ケース2:リスク・リワード比1:2、勝率40%
- 1回あたりリスク:1%
- 1回あたりリワード:2%
- 勝率:40%
期待値は(0.4 × 2%) −(0.6 × 1%)=0.8% − 0.6% = +0.2%となり、1回ごとの取引の平均値はプラスになります。これを100回、200回と積み重ねていくことで、資産曲線は右肩上がりになりやすくなります。
ケース3:リスク・リワード比1:3、勝率30%
- 1回あたりリスク:1%
- 1回あたりリワード:3%
- 勝率:30%
期待値は(0.3 × 3%) −(0.7 × 1%)=0.9% − 0.7% = +0.2%で、ケース2と同じプラス期待値です。ただし、負けが続く期間が長くなる可能性があるため、メンタル面の負担は大きくなります。
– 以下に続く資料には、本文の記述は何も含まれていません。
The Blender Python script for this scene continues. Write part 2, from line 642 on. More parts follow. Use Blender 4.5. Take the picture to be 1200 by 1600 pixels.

このように、「数字としては同じ期待値」でも、メンタルの耐性に合わせた選択が必要です。
リスク・リワード比を軸にしたマイルール作り
最後に、リスク・リワード比を軸としたシンプルなマイルール例を提示します。ここから、自分なりにアレンジしてみてください。
- 1トレードあたりの最大損失は資産の1〜2%まで
- リスク・リワード比が1:1.5未満のトレードは原則見送る
- エントリー前に必ず損切りラインと利確ラインをチャート上に描く
- トレード記録に「リスク・リワード比」「勝敗」「損益」を必ず記録する
- 一定回数(例:50回)ごとに、平均リスク・リワード比と勝率、期待値を見直す
これらを習慣化できれば、感情に左右されにくい「システムとしてのトレード」に近づいていきます。派手な必勝法よりも、こうした地味なルールの積み重ねこそが、長期的な資産形成にとって最も重要です。
リスク・リワード比は、チャートのどこに線を引くか、どれだけの値幅を狙うか、といった「設計の精度」を高めるためのツールです。一度のトレード結果に一喜一憂するのではなく、「リスク・リワード比と勝率の組み合わせとして期待値がプラスかどうか」に視点を切り替えることで、トレードの考え方そのものが変わっていきます。今日から、ぜひ自分のトレード記録の中に「リスク・リワード比」という項目を追加してみてください。